# PROVIDED RECORDS
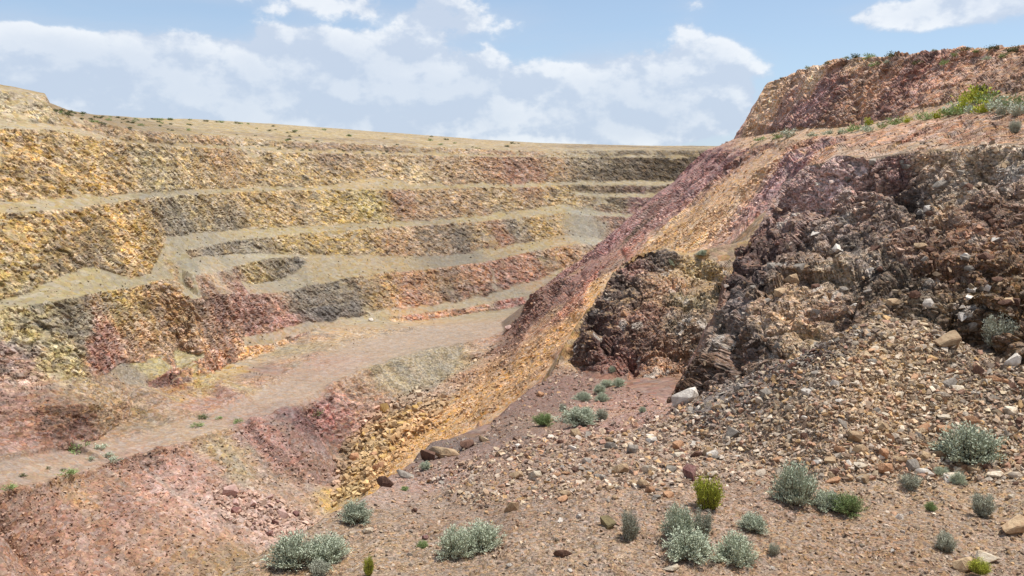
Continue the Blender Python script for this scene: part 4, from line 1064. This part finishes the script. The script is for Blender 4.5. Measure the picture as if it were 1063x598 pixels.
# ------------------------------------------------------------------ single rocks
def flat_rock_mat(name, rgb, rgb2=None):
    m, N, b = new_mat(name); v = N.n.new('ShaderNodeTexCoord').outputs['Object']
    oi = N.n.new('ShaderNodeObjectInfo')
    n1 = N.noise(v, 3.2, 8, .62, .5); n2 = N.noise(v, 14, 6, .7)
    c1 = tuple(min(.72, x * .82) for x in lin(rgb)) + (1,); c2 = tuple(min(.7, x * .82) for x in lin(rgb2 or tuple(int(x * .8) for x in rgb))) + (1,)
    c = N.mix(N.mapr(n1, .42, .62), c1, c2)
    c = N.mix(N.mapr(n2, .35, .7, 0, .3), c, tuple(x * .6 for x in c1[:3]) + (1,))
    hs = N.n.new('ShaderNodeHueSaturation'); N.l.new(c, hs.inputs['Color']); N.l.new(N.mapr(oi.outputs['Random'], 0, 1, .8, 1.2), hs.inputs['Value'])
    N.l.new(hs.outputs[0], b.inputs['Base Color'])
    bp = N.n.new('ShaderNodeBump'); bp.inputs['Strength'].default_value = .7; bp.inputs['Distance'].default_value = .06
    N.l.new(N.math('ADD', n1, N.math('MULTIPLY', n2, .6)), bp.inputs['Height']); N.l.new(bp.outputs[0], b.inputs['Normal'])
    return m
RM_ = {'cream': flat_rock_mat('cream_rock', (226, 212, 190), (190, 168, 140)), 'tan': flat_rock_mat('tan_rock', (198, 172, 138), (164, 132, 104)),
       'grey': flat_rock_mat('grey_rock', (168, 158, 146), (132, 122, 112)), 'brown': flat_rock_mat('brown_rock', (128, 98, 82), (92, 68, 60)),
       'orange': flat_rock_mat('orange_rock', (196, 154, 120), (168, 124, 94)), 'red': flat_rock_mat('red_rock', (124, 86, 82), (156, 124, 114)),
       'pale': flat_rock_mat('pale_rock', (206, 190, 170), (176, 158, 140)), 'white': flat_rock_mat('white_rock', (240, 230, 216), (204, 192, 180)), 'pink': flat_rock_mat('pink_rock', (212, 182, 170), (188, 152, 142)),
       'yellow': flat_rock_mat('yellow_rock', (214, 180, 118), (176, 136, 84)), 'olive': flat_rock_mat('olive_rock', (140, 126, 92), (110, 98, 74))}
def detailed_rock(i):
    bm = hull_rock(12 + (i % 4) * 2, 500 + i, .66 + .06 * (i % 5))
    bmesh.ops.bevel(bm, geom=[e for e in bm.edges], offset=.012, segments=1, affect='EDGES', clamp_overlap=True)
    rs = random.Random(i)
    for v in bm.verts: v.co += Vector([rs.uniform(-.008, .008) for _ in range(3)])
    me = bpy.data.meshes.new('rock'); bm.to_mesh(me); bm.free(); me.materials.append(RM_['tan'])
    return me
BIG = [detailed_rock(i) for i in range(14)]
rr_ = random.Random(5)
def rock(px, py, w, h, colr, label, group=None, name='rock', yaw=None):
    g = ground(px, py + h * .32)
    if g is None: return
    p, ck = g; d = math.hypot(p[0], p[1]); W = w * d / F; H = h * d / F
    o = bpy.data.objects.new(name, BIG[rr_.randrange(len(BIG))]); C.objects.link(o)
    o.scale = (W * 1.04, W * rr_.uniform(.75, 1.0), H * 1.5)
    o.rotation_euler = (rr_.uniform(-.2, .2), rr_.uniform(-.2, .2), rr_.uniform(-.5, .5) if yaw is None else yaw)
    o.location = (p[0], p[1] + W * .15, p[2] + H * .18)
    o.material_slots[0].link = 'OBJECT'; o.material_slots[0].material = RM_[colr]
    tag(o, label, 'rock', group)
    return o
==
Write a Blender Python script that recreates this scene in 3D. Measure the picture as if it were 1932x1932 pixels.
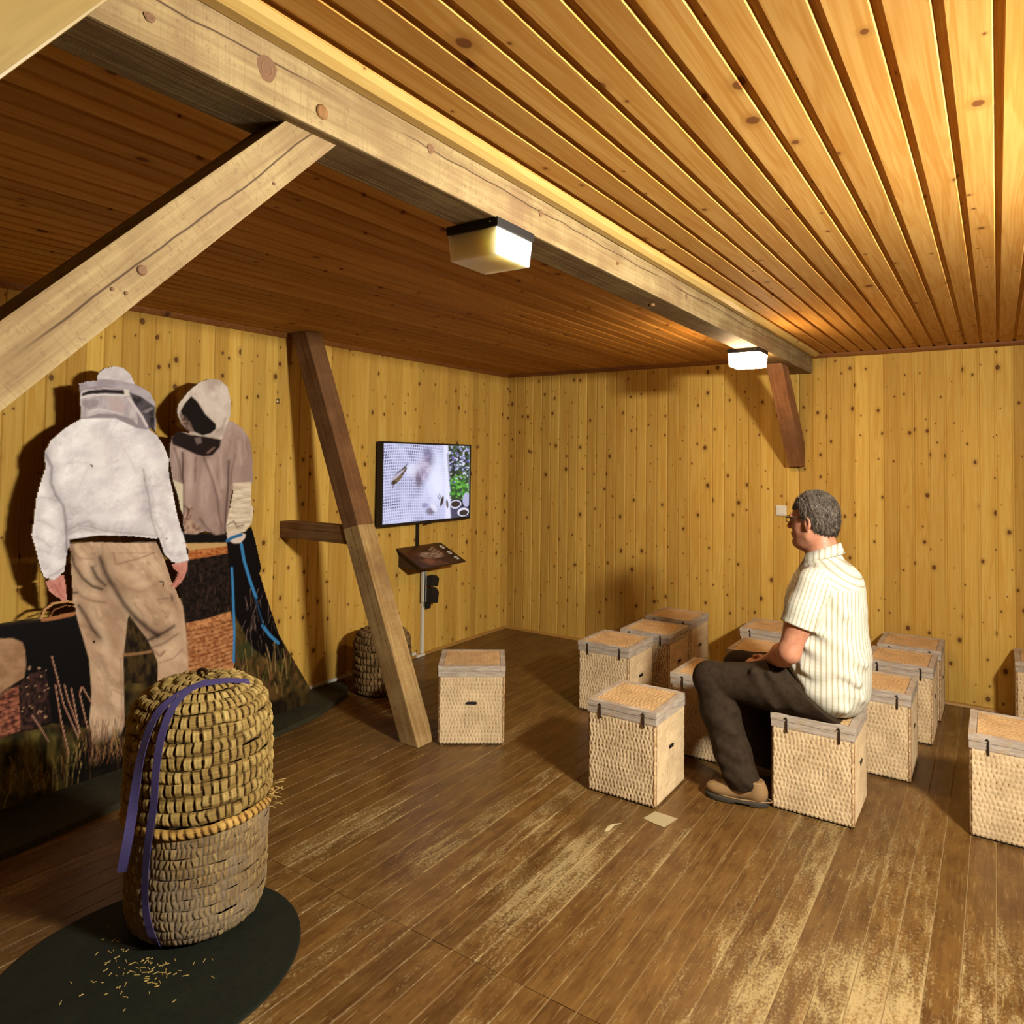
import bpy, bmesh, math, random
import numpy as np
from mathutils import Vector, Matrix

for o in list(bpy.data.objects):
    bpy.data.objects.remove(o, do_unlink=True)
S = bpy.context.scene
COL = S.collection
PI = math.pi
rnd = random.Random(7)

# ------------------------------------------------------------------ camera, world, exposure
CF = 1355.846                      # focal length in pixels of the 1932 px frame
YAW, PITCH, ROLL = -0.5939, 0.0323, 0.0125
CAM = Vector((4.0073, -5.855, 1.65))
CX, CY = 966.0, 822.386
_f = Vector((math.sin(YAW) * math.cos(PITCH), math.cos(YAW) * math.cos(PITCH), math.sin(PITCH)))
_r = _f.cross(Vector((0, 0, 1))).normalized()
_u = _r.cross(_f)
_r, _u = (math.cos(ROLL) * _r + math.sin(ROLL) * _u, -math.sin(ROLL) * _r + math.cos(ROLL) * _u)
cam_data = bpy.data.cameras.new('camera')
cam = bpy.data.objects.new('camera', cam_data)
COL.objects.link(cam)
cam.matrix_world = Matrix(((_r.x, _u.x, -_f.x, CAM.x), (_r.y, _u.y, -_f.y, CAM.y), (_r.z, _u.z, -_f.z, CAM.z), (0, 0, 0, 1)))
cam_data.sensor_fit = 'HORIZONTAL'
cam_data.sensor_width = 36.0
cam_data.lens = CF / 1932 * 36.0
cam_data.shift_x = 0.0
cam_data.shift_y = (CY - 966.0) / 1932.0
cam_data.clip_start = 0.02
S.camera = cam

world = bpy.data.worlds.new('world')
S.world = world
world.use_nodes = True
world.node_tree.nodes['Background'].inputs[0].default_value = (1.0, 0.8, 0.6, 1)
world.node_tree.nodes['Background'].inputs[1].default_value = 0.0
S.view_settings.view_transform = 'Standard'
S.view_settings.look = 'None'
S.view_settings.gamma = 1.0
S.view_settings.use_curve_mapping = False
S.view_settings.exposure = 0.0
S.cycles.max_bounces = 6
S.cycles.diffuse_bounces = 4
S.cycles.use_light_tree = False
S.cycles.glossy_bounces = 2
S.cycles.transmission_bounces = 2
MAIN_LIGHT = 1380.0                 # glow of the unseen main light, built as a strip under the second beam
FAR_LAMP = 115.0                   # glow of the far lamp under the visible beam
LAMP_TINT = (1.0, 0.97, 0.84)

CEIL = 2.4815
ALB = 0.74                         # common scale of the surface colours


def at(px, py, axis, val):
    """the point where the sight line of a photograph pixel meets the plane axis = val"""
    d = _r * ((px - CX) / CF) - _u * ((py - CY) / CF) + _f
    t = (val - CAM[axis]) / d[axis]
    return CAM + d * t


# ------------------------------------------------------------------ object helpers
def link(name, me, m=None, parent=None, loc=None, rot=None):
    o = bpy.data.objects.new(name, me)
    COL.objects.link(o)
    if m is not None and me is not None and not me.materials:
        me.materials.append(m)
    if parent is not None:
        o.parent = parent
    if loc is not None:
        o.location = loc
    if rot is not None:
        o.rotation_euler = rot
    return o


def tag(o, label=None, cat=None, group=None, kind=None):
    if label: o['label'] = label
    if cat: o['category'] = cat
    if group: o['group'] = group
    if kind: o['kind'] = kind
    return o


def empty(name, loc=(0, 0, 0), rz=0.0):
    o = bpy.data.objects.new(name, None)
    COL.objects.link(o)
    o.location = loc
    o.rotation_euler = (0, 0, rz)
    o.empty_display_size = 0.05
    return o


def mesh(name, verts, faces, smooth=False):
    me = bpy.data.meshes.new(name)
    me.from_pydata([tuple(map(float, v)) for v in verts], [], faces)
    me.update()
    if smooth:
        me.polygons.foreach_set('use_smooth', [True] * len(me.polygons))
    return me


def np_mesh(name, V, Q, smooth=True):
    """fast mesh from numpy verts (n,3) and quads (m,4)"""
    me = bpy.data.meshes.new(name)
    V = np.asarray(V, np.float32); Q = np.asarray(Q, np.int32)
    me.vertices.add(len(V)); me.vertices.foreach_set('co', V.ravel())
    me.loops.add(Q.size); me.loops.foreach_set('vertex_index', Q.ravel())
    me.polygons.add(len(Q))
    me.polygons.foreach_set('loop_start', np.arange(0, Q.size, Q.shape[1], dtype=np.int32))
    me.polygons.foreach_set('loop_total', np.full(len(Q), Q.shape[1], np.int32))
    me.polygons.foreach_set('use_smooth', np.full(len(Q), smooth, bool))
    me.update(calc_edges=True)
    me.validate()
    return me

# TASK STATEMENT
Your copy should hold only the lines from the one containing "Write a Blender" through the one containing "S.camera = cam", word for word, with no pictures.

# RESPONSE
Write a Blender Python script that recreates this scene in 3D. Measure the picture as if it were 1932x1932 pixels.
import bpy, bmesh, math, random
import numpy as np
from mathutils import Vector, Matrix

for o in list(bpy.data.objects):
    bpy.data.objects.remove(o, do_unlink=True)
S = bpy.context.scene
COL = S.collection
PI = math.pi
rnd = random.Random(7)

# ------------------------------------------------------------------ camera, world, exposure
CF = 1355.846                      # focal length in pixels of the 1932 px frame
YAW, PITCH, ROLL = -0.5939, 0.0323, 0.0125
CAM = Vector((4.0073, -5.855, 1.65))
CX, CY = 966.0, 822.386
_f = Vector((math.sin(YAW) * math.cos(PITCH), math.cos(YAW) * math.cos(PITCH), math.sin(PITCH)))
_r = _f.cross(Vector((0, 0, 1))).normalized()
_u = _r.cross(_f)
_r, _u = (math.cos(ROLL) * _r + math.sin(ROLL) * _u, -math.sin(ROLL) * _r + math.cos(ROLL) * _u)
cam_data = bpy.data.cameras.new('camera')
cam = bpy.data.objects.new('camera', cam_data)
COL.objects.link(cam)
cam.matrix_world = Matrix(((_r.x, _u.x, -_f.x, CAM.x), (_r.y, _u.y, -_f.y, CAM.y), (_r.z, _u.z, -_f.z, CAM.z), (0, 0, 0, 1)))
cam_data.sensor_fit = 'HORIZONTAL'
cam_data.sensor_width = 36.0
cam_data.lens = CF / 1932 * 36.0
cam_data.shift_x = 0.0
cam_data.shift_y = (CY - 966.0) / 1932.0
cam_data.clip_start = 0.02
S.camera = cam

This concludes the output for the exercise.